Il pratiquait une tolérance absolue. Sa philosophie était celle de ses auteurs favoris, celle de Cicéron tempérée par celle de Montaigne : il était sceptique, non-seulement à l’égard de la religion révélée, mais à l’égard de toute philosophie dogmatique. Il ne s’interdisait pas de sourire discrètement de l’espèce d’orthodoxie philosophique que M. Cousin, dans la deuxième moitié de sa vie, essaya de fonder. Dans les thèses philosophiques, il accueillait volontiers par quelque léger sarcasme les prétentions intempérantes des jeunes gens à démontrer l’indémontrable ; mais la sincérité touchante de M. Damiron, sa vie si pure, le frappaient de respect. Les jeunes ecclésiastiques, d’un autre côté, trouvaient chez lui la réception la plus empressée. Un moment, quand il put espérer que l’école des Carmes, sous la direction de l’abbé Cruice, renfermait un germe de bonnes études, il encouragea les efforts qui s’y faisaient. Un de ses amis les plus chers était Ozanam ; il ne partageait pas ses convictions religieuses, mais il aimait son goût pour les lettres, sa chaleur de cœur, sa belle imagination. Le ferme jugement, la solide connaissance de l’antiquité et la droiture de M. Havet obtenaient de lui la même sympathie.

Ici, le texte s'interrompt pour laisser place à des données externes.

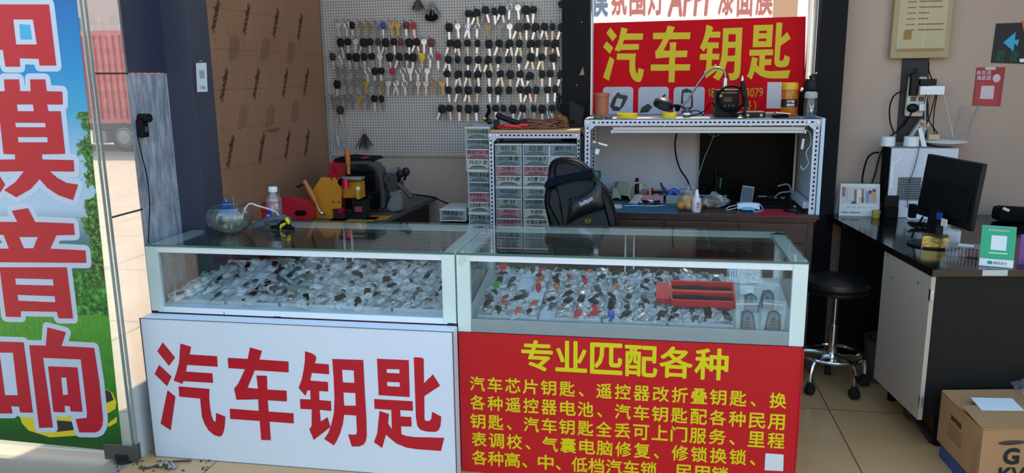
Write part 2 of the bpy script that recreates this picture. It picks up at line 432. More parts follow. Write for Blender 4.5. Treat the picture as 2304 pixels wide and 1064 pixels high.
# ------------------------------------------------------------------ traced lettering of the signs (photograph px on the white sign)
SX = lambda q: [(300+x/2.771, 680+y/2.771) for x, y in q]
QI = [[(183,250),(149,305),(222,396),(260,345)], [(160,390),(133,447),(210,523),(238,463)], [(213,548),(262,588),(233,798),(170,757)],
 [(293,257),(360,278),(350,325),(522,336),(525,402),(335,390),(327,432),(492,443),(497,502),(312,492),(305,508),(251,488),(268,440),(285,375)],
 [(282,524),(474,540),(473,600),(478,660),(487,705),(498,735),(505,744),(513,745),(516,690),(573,712),(571,760),(565,800),(553,830),(537,838),(505,828),(470,800),(445,760),(428,715),(422,660),(416,600),(286,588)]]
CHE = [[(727,281),(802,303),(785,357),(967,369),(968,437),(757,424),(712,533),(777,539),(767,456),(828,458),(833,464),(835,544),(955,551),(957,618),(838,611),(843,681),(998,692),(1000,755),(849,744),(857,860),(797,858),(788,740),(604,727),(601,663),(782,677),(778,605),(643,608),(628,538),(637,528),(655,505),(696,417),(593,410),(588,346),(713,353)]]
YAO = [[(1070,305),(1110,317),(1135,333),(1141,350),(1131,380),(1218,387),(1221,449),(1113,440),(1102,488),(1213,497),(1215,557),(1158,553),(1159,609),(1232,616),(1234,678),(1162,670),(1168,744),(1211,716),(1228,778),(1125,858),(1097,792),(1112,770),(1112,668),(1042,664),(1039,603),(1105,606),(1103,550),(1086,549),(1073,583),(1030,534),(1050,480),(1062,420),(1070,360)],
 [(1240,353),(1433,360),(1438,450),(1445,600),(1453,720),(1455,830),(1450,865),(1435,887),(1410,898),(1362,899),(1339,824),(1380,826),(1392,820),(1394,800),(1389,706),(1314,701),(1306,760),(1290,815),(1270,860),(1250,892),(1190,852),(1215,815),(1235,760),(1250,690),(1254,600),(1249,480)],
 [(1301,420),(1374,425),(1378,503),(1306,499)], [(1310,562),(1384,566),(1387,645),(1314,644)]]
SHI = [[(1519,352),(1717,361),(1723,591),(1530,579)], [(1579,416),(1659,418),(1660,444),(1580,440)], [(1581,496),(1661,499),(1662,527),(1583,523)],
 [(1501,603),(1741,617),(1743,677),(1663,672),(1666,712),(1733,715),(1735,775),(1669,773),(1671,822),(1700,833),(1750,840),(1938,845),(1918,927),(1760,915),(1700,905),(1640,880),(1600,848),(1575,825),(1551,908),(1500,872),(1520,820),(1535,677),(1594,697),(1588,755),(1612,793),(1608,671),(1504,664)],
 [(1748,343),(1795,345),(1810,352),(1812,505),(1868,449),(1912,520),(1814,585),(1815,730),(1822,740),(1848,740),(1858,725),(1863,683),(1920,713),(1915,770),(1905,795),(1885,808),(1830,806),(1790,795),(1770,770),(1762,720)]]
SIGN4 = []
for ch in (QI, CHE, YAO, SHI):
    SIGN4.append([[(P(x, y, Y=-.07).x, P(x, y, Y=-.07).z) for x, y in SX(q)] for q in ch])
def bbox(ps):
    xs = [x for q in ps for x, _ in q]; zs = [z for q in ps for _, z in q]; return min(xs), max(xs), min(zs), max(zs)
def refit(ps, box):
    a = bbox(ps)
    return [[(box[0]+(x-a[0])/(a[1]-a[0])*(box[1]-box[0]), box[2]+(z-a[2])/(a[3]-a[2])*(box[3]-box[2])) for x, z in q] for q in ps]

# white light box sign leaning on the left showcase
t = thing('sign_box', 'white rectangular sign board with four red characters standing before left showcase', 'sign', (-.6, -.035, 0))
MB().bb(-.602, .604, -.034, .033, 0, .562, .0015).build('panel', SIGNW, t)
e = MB()
for x in (-.603, .604): e.bb(x-.002, x+.002, -.0355, -.0335, 0, .5625)
for z in (.0005, .5615): e.bb(-.604, .605, -.0355, -.0335, z-.001, z+.0012)
e.build('edge_strip', M('sign_edge', '5a5a58', .5), t)
for nm, g in zip(('one', 'two', 'three', 'four'), SIGN4):
    glyph([[(x+.6, z) for x, z in q] for q in g], LETRED, 'character', t, (0, -.0348, 0))
# ------------------------------------------------------------------ glass door leaf with the big poster
DY = -.12
d1 = struct('door_1', MB().bb(-2.6, -1.238, DY-.005, DY+.005, .03, 2.33), GLASS_D, 'frameless glass door leaf carrying the poster')
b = MB(); 
for x in (-1.2385, -1.2555): b.bb(x-.0016, x+.0016, DY-.0068, DY+.0068, .075, 2.33)
b.build('door_edge', M('door_edge_strip', 'aab0ae', .25, .5), d1)
b = MB().bb(-1.372, -1.236, DY-.016, DY+.016, .008, .074, .003)
b.build('door_clamp', M('clamp_steel', '6a6660', .4, .7), d1)
b = MB().bb(-1.325, -1.27, DY-.02, DY-.015, .012, .034, .002)
for i in range(5): b.bb(-1.322+i*.011, -1.316+i*.011, DY-.022, DY-.019, .014, .034)
b.build('clamp_bracket', M('clamp_dark', '3a3733', .5, .6), d1)
b = MB().cyl((-1.30, DY, -.002), (-1.30, DY, .012), .03).build('floor_pivot', M('clamp_dark', ''), d1)

ZT, ZB = 1.95, .0435
def poster_mat():
    m, n, l, o = newmat('printed_landscape'); b = pbr(n, (1, 1, 1), .35, 0)
    v = ocoord(n, l); s = n.new('ShaderNodeSeparateXYZ'); l.new(v, s.inputs[0]); z = s.outputs[2]
    k = mathn(n, l, 'DIVIDE', z, 1.9)
    c = ramp(n, l, k, [(0, rgb('4d5a3a')), (.05, rgb('2c6b26')), (.12, rgb('3aa82f')), (.30, rgb('7fdb48')), (.345, rgb('3f8f3a')), (.39, rgb('2f7a3c')),
                       (.46, rgb('5e8f9a')), (.52, rgb('cfe0f0')), (.62, rgb('b9d8ee')), (.70, rgb('4cb9dc')), (.78, rgb('1fa0d8')), (.9, rgb('1478c0'))])
    f = noise(n, l, ocoord(n, l, (60, 1, 14)), 2, 3)
    g = mathn(n, l, 'LESS_THAN', z, .60)
    c2 = mixc(n, l, mathn(n, l, 'MULTIPLY', mathn(n, l, 'MULTIPLY', f, g), .9), c, rgb('1d5a18'))
    # hedge of bushes
    h = noise(n, l, v, 45, 5, .7)
    band = mathn(n, l, 'MULTIPLY', mathn(n, l, 'GREATER_THAN', z, .585), mathn(n, l, 'LESS_THAN', z, mathn(n, l, 'ADD', .70, mathn(n, l, 'MULTIPLY', noise(n, l, v, 20), .1))))
    c3 = mixc(n, l, band, c2, ramp(n, l, h, [(.35, rgb('123a16')), (.5, rgb('2f8a30')), (.65, rgb('7fd060'))]))
    # tree leaves hanging at the right border
    x = mathn(n, l, 'ADD', s.outputs[0], 1.30)
    edge = mathn(n, l, 'ADD', mathn(n, l, 'MULTIPLY', x, 6), .56)
    cl = noise(n, l, v, 13, 2); fine = noise(n, l, v, 60, 4, .75)
    t = mathn(n, l, 'ADD', mathn(n, l, 'MULTIPLY', cl, 1.1), mathn(n, l, 'MULTIPLY', fine, .5))
    zz = mathn(n, l, 'MULTIPLY', mathn(n, l, 'GREATER_THAN', z, .70), mathn(n, l, 'LESS_THAN', z, 1.33))
    low = mathn(n, l, 'MULTIPLY', mathn(n, l, 'LESS_THAN', z, 1.02), .22)
    mask = mathn(n, l, 'MULTIPLY', zz, mathn(n, l, 'GREATER_THAN', mathn(n, l, 'ADD', mathn(n, l, 'ADD', t, edge), low), 1.30))
    c4 = mixc(n, l, mask, c3, ramp(n, l, fine, [(.38, rgb('20361a')), (.52, rgb('3f8030')), (.66, rgb('9ed468'))]))
    l.new(c4, b.inputs['Base Color'])
    tr = n.new('ShaderNodeBsdfTranslucent'); l.new(c4, tr.inputs[0])
    x = n.new('ShaderNodeMixShader'); x.inputs[0].default_value = .3
    l.new(b.outputs[0], x.inputs[1]); l.new(tr.outputs[0], x.inputs[2]); l.new(x.outputs[0], o.inputs[0]); MATS['printed_landscape'] = m; return m
PYF = DY-.007
t = thing('poster', 'tall landscape poster with red characters and yellow car on the glass door', 'poster', (0, PYF, 0))
pr = P(172, 0, Y=PYF); pb = P(276, 1016, Y=PYF); pl = P(0, 999, Y=PYF)
slope = (pr.x-pb.x)/(pr.z-pb.z)
b = MB().prism([(-2.3, pl.z+.03), (pb.x, pb.z), (pb.x+slope*(ZT-pb.z), ZT), (-2.3, ZT)], -.0008, .0008)
b.build('printed_sheet', poster_mat(), t)
PO = lambda q, oy=0: [(P(x/2, y/2+oy, Y=PYF).x, P(x/2, y/2+oy, Y=PYF).z) for x, y in q]
ZHAN = [PO(q) for q in ([(-150,-260),(-20,-260),(-20,-140),(150,-140),(150,-60),(-20,-60),(-20,20),(222,20),(255,295),(180,295),(176,265),(90,262),(92,300),(26,300),(15,225),(-30,222),(-60,20),(-150,20)],
                        [(62,88),(150,88),(168,200),(75,200)])]
MO = [PO(q) for q in ([(20,357),(87,357),(92,410),(140,410),(137,357),(205,357),(212,410),(282,412),(284,470),(213,470),(220,500),(275,500),(295,692),(190,694),(192,717),(333,720),(336,772),(225,770),(260,800),(300,822),(353,830),(330,900),(265,878),(215,845),(180,805),(140,850),(75,887),(20,855),(70,820),(110,770),(0,772),(-40,772),(-40,718),(70,717),(70,694),(18,692),(0,530),(-6,472),(-40,472),(-46,412),(24,410)],
                      [(78,470),(150,470),(155,500),(82,500)], [(70,552),(205,553),(208,572),(74,572)], [(82,617),(215,617),(217,640),(85,640)])]
YUE = [PO(q) for q in ([(-190,380),(-62,380),(-20,760),(25,830),(0,870),(-60,860),(-66,800),(-75,700),(-120,700),(-150,860),(-215,850),(-175,700)],
                       [(-130,440),(-105,440),(-97,500),(-124,500)], [(-118,560),(-92,560),(-84,640),(-112,640)])]
YIN = [PO(q) for q in ([(55,948),(127,936),(160,998),(333,1005),(338,1056),(255,1058),(228,1118),(386,1126),(390,1182),(-120,1178),(-126,1118),(42,1118),(18,1056),(-100,1054),(-106,998),(80,998)],)]
YIN += [PO(q, 532) for q in ([(0,138),(302,138),(330,368),(265,367),(258,338),(95,335),(95,362),(28,360)], [(70,188),(240,192),(243,220),(74,216)], [(80,262),(248,268),(251,295),(85,288)])]
YIN.append(PO([(88,1066),(172,1066),(152,1116),(110,1116)]))
XIANG = [PO(q, 532) for q in ([(-60,470),(108,475),(150,792),(92,790),(88,765),(52,762),(58,795),(-20,795)], [(0,522),(60,522),(82,713),(25,713)],
                              [(215,408),(298,430),(278,492),(425,500),(448,650),(465,820),(462,850),(450,872),(430,881),(358,880),(342,820),(392,815),(393,790),(365,552),(195,545),(240,858),(178,860),(133,488),(208,490)],
                              [(218,583),(350,588),(373,788),(320,786),(316,762),(292,760),(294,790),(242,788)], [(277,634),(300,634),(308,710),(285,712)])]
LETOUT = M('white_lettering_border', 'dfe6f2', .35, var=.02, transl=.25)
LETR2 = M('poster_red_print', 'd81a30', .35, var=.03, transl=.25)
for g in (ZHAN, MO, YUE, YIN, XIANG):
    ol = [q for i, q in enumerate(g) if i == 0 or (g is XIANG and i in (2, 3)) or (g is YIN and i == 1)]
    border(ol if g is not MO else g[:1], LETOUT, 'character_border', t, (0, -.0014, 0), .0205)
    glyph(g, LETR2, 'character', t, (0, -.0022, 0), ext=.0002)
glyph([PO(q) for q in ([(75,98),(140,98),(156,190),(86,190)],)], M('poster_cyan_print', '3aa8d0', .4), 'character_inside', t, (0, -.0018, 0), ext=.0001) if 0 else None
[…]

La vie de famille se borna pour lui au culte de sa mère. Déjà parvenu à la vieillesse, il avait pour elle la respectueuse obéissance d’un enfant. Sa bonne et fidèle nature semblait le destiner à d’autres affections et à d’autres devoirs. Sous les préoccupations de l’érudit passionné, il put dissimuler, plus d’un regret ; mais il eût cru trahir sa mère en contractant des liens en dehors d’elle. Pour elle, il dérogea même à ses habitudes les plus chères ; il quitta sa Sorbonne et acheta une maison de campagne au Plessis-Gassot, près d’Écouen. Après la mort de Mme Le Clerc, il donna la maison à la commune pour servir d’école. Hélas ! il avait compté sans « cette

  1. Voyez sur ce point et sur bien d’autres l’excellent éloge de M. Le Clerc prononcé par M. Guigniaut, dans la séance du 3 août 1866 de l’Académie des Inscriptions et Belles-Lettres.